Williams completed his Maryland playing career in 1967, two years before Driesell took over the Terps. Until he put seats around the floor and brought fans closer to the game, Cole Field House was known more as an NCAA tournament venue than a difficult place for visitors to perform. The pep band played "Hail to the Chief" when Driesell entered the arena, and the spiritual "Amen" trumpeted his victories.

A few minutes after the NCAA allowed practice to begin for the 1971-72 season, he trotted the Terps out for a timed distance run at a dark Byrd Stadium track, a publicity stunt that evolved into the tradition known as Midnight Madness.

His 1973-74 team, which featured Len Elmore, John Lucas and Tom McMillen, is regarded as the greatest never to play in the NCAA tournament. After the Terps lost to North Carolina State in a classic Atlantic Coast Conference tournament final, the NCAA dropped its limit of one team per league and began to expand the field beyond 25 teams.

Driesell was a legendary recruiter who drew the wrath of the NCAA by purchasing advertising space in The Washington Post to make a pitch for the best prospects in the D.C. area. He flew high school players over Cole, where they saw their name in giant letters, and had them introduced before games. His work won landmark recruits like Albert King and McMillen.

"He was an indefatigable recruiter, as creative as anybody in the business," said McMillen, who in 1970 backed out of a commitment to attend North Carolina and went to Maryland. "He wouldn't take no for an answer."

Williams guided Maryland to its first NCAA title last season, more than three decades after Driesell had predicted that the Terps could match the dynasty of that day and become "the UCLA of the East." The boast backfired.

From 1968 to 1975, he had four teams - two at tiny Davidson and two at Maryland - eliminated from NCAA play one win shy of the Final Four. Driesell's strategic ability came under fire, and his defense that "I can coach," delivered in his Virginia drawl, was frequently mocked.

"The media has a bad habit of judging coaches purely by their ability to win national championships," said Elmore, an ESPN commentator. "As a basketball mind, people can say what they want, but all of the greats make mistakes. You don't get the number of wins he has purely from recruiting."

Driesell directed Maryland to six ACC tournament finals before he finally tasted victory in the Tobacco Road showcase. That 1984 championship came on the shoulders of sophomore forward Len Bias.
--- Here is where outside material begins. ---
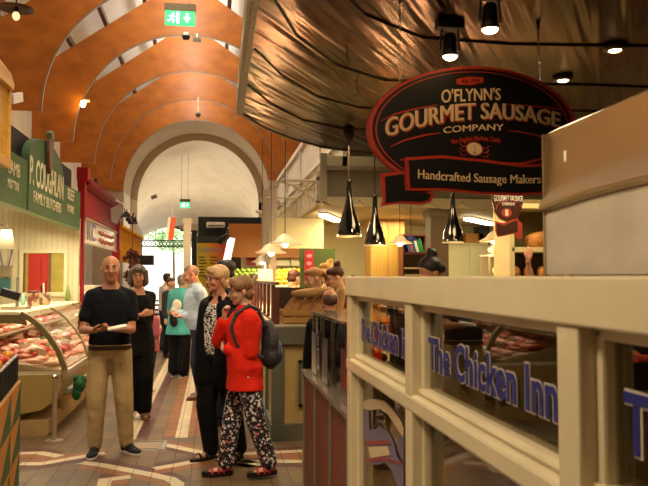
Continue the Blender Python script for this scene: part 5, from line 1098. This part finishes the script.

He grew into Maryland's most celebrated player, but his death by cocaine overdose in June 1986 was the beginning of the end in College Park for Driesell.

A Prince George's County grand jury took no action on allegations that Driesell hindered an inquiry into Bias's death, but a university investigation found widespread academic deficiencies among his players, and Driesell was forced to resign on Oct. 29, 1986. Bob Wade was hired out of Dunbar High with no college experience, and Maryland's problems exacerbated until Williams returned to his alma mater in 1989.

The Bias scandal is one reason Driesell is not in the Basketball Hall of Fame. He was one of 14 finalists for that honor last year.

"The Len Bias situation happened on his watch," Elmore said, "but he probably didn't respond any differently than 99 percent of the coaches would have in those times."

Driesell was hired by James Madison in 1988, but wore out his welcome there in 1997. Three weeks later he landed at Georgia State, where he needed just four seasons to turn one of the worst programs in America into his winningest team. The Panthers won 29 games in 2000-01, but the last of his 13 NCAA teams was eliminated by none other than Maryland, en route to its first Final Four.

"If we had won our conference championship game last year and gotten back to the NCAAs, he probably would have called it quits then," said Georgia State athletic director Greg Manning, who played for Driesell at Maryland. He needed to get back [to the NCAAs] one more time, but his heart wasn't in it anymore."

A native of Norfolk, Va., Driesell plans to retire to nearby Virginia Beach.

Driesell was not invited to participate in the ceremonial closing of Cole Field House in March, but he remained close to friends from Maryland. In November, he told Elmore over lunch that this would be his last season. McMillen was in Atlanta for Tuesday's Peach Bowl, and the two talked about the impending end to his career. Before yesterday's news conference, Driesell called Jim Kehoe, the athletic director who hired him in 1969.

"Until Lefty came along," Kehoe said. "Maryland basketball had been up and down. Fact is, we had been down a lot more than we had been up."